— begin Information supplied —

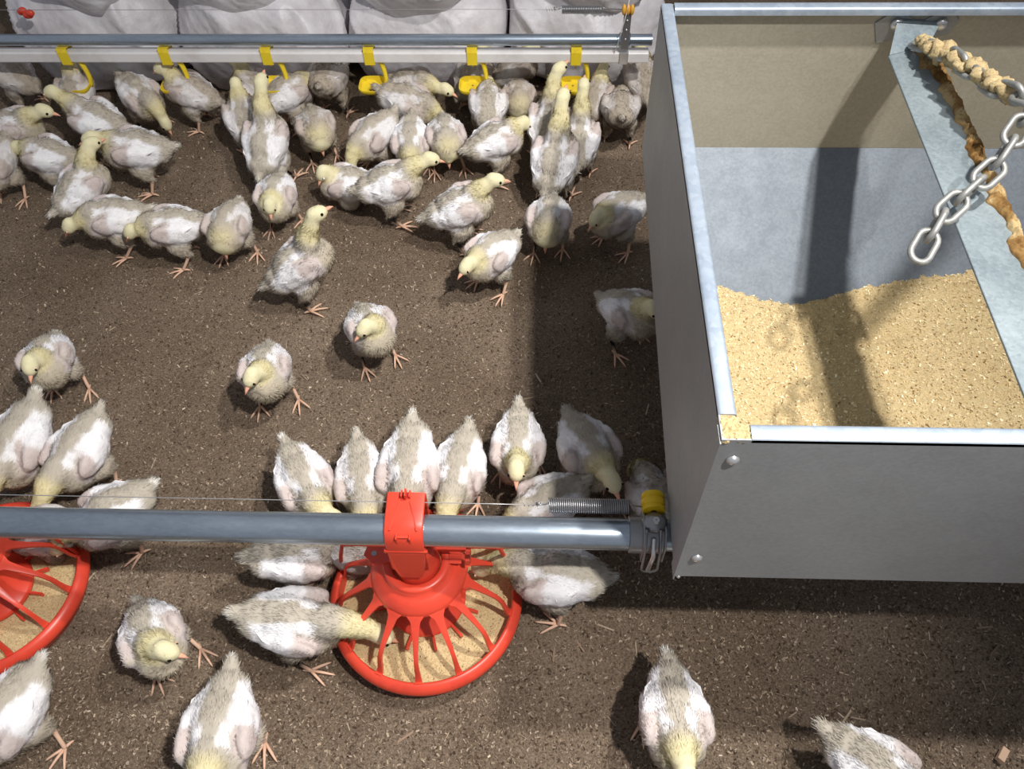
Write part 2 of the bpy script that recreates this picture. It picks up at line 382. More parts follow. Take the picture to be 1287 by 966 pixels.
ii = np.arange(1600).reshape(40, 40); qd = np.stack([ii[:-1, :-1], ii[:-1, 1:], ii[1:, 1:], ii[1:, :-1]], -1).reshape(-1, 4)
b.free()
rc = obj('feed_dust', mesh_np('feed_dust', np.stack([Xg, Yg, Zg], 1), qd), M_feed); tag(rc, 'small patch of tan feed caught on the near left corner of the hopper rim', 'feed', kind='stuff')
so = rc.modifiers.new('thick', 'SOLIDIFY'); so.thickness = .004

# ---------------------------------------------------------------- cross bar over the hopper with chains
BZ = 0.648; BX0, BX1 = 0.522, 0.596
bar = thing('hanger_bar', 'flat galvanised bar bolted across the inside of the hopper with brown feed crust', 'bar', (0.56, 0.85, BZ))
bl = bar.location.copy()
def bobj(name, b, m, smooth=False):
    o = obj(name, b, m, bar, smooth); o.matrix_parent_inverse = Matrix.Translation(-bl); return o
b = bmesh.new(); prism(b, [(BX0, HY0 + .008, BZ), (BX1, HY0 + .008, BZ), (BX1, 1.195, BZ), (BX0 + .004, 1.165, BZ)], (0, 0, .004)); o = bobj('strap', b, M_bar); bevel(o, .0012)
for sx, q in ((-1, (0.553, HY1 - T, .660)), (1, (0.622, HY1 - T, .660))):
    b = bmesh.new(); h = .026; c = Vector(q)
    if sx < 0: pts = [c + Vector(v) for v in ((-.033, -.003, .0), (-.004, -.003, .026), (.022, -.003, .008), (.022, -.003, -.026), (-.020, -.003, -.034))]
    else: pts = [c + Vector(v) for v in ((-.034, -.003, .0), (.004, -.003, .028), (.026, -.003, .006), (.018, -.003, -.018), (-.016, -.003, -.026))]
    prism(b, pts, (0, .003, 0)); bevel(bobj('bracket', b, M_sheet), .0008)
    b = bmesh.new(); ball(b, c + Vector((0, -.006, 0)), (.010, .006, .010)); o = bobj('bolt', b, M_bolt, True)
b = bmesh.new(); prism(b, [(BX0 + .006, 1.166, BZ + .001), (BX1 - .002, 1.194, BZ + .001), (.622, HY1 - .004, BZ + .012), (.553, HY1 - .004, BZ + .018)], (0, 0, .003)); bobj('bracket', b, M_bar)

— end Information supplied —

- [What you will do]:
Give again, word for word, every line from the top of the data above to the line holding "so = rc.modifiers.new('thick', 'SOLIDIFY');", inclusive, with the pictures left out.

- [Task result]:
Write part 2 of the bpy script that recreates this picture. It picks up at line 382. More parts follow. Take the picture to be 1287 by 966 pixels.
ii = np.arange(1600).reshape(40, 40); qd = np.stack([ii[:-1, :-1], ii[:-1, 1:], ii[1:, 1:], ii[1:, :-1]], -1).reshape(-1, 4)
b.free()
rc = obj('feed_dust', mesh_np('feed_dust', np.stack([Xg, Yg, Zg], 1), qd), M_feed); tag(rc, 'small patch of tan feed caught on the near left corner of the hopper rim', 'feed', kind='stuff')
so = rc.modifiers.new('thick', 'SOLIDIFY'); so.thickness = .004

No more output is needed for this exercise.